I ultimately left the company before the fix was made, but I think we were leaning towards the last option (hopefully filing a bug report, too...).

There's no way this is the normal reason companies don't bump JRE versions as soon as they come out, but it's happened at least once. :-)

In general there's probably some decent (if misguided) bias towards "things are working fine on the current version, why risk some unexpected issues if we upgrade?"

2 comments

I encountered a weird bug with deserializing JSON in a JRuby app during an OpenJDK upgrade - it would sporadically throw a parse error for no apparent reason.

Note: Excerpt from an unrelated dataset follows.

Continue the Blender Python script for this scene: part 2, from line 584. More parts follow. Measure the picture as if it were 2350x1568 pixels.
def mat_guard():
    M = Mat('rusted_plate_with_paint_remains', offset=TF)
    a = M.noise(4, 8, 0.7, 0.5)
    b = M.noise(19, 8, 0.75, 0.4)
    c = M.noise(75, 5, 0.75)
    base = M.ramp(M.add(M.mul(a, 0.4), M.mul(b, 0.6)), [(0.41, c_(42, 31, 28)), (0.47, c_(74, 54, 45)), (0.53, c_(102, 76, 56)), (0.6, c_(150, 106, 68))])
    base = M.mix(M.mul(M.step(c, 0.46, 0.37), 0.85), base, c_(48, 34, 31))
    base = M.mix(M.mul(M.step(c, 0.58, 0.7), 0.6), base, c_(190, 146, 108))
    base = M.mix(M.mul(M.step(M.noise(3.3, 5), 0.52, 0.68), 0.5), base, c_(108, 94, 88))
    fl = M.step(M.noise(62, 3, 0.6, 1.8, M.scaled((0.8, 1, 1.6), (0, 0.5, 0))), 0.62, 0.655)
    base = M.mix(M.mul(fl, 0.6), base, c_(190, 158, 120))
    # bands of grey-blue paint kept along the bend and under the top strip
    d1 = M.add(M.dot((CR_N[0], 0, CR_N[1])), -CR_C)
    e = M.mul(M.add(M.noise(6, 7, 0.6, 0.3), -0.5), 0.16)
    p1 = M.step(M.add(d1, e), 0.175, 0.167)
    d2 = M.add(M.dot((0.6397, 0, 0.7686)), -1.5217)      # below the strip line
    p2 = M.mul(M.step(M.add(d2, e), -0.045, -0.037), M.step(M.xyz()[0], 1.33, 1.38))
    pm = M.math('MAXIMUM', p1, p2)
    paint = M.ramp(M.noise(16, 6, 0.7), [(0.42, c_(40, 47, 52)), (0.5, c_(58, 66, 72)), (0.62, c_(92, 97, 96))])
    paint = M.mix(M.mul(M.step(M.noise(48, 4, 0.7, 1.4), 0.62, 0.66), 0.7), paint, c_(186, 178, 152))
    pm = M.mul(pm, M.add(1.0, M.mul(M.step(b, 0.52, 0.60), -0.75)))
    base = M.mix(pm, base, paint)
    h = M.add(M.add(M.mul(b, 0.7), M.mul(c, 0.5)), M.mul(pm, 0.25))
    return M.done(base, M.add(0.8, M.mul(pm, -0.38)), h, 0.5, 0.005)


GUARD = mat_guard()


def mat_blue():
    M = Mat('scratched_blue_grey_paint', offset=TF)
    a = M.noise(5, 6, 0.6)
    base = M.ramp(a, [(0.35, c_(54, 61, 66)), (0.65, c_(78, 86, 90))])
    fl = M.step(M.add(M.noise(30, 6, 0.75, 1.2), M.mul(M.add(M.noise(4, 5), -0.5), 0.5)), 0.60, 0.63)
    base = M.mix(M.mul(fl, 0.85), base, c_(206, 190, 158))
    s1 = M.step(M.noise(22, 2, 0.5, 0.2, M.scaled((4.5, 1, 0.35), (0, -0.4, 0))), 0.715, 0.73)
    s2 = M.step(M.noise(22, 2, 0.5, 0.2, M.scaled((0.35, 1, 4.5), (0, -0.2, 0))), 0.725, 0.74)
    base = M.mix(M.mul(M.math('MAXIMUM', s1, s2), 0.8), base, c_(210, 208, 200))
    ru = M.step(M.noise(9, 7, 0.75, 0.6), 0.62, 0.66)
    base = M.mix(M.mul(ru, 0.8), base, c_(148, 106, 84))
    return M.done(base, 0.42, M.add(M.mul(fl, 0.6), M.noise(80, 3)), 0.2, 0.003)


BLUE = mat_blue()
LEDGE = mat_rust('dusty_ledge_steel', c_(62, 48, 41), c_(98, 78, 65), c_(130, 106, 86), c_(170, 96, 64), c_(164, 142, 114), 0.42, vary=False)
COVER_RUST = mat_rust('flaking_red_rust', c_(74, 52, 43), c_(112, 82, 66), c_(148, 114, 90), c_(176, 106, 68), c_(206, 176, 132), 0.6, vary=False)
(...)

I was upgrading to OpenJDK 15, but another user experienced the same regression with an LTS upgrade from 8 to 11.

The end result of my own investigation led to this quite satisfying thread on hotspot-compiler-dev, in which an engineer starts with my minimal reproduction of the problem and posts a workaround within 24 hours: https://mail.openjdk.org/pipermail/hotspot-compiler-dev/2021...

There's also a tip there: try a fastdebug build and see if you can convert it into an assertion failure you can look up.

fastdebug is a good tip, thanks for sharing!
did you work for a very large rideshare company by any chance?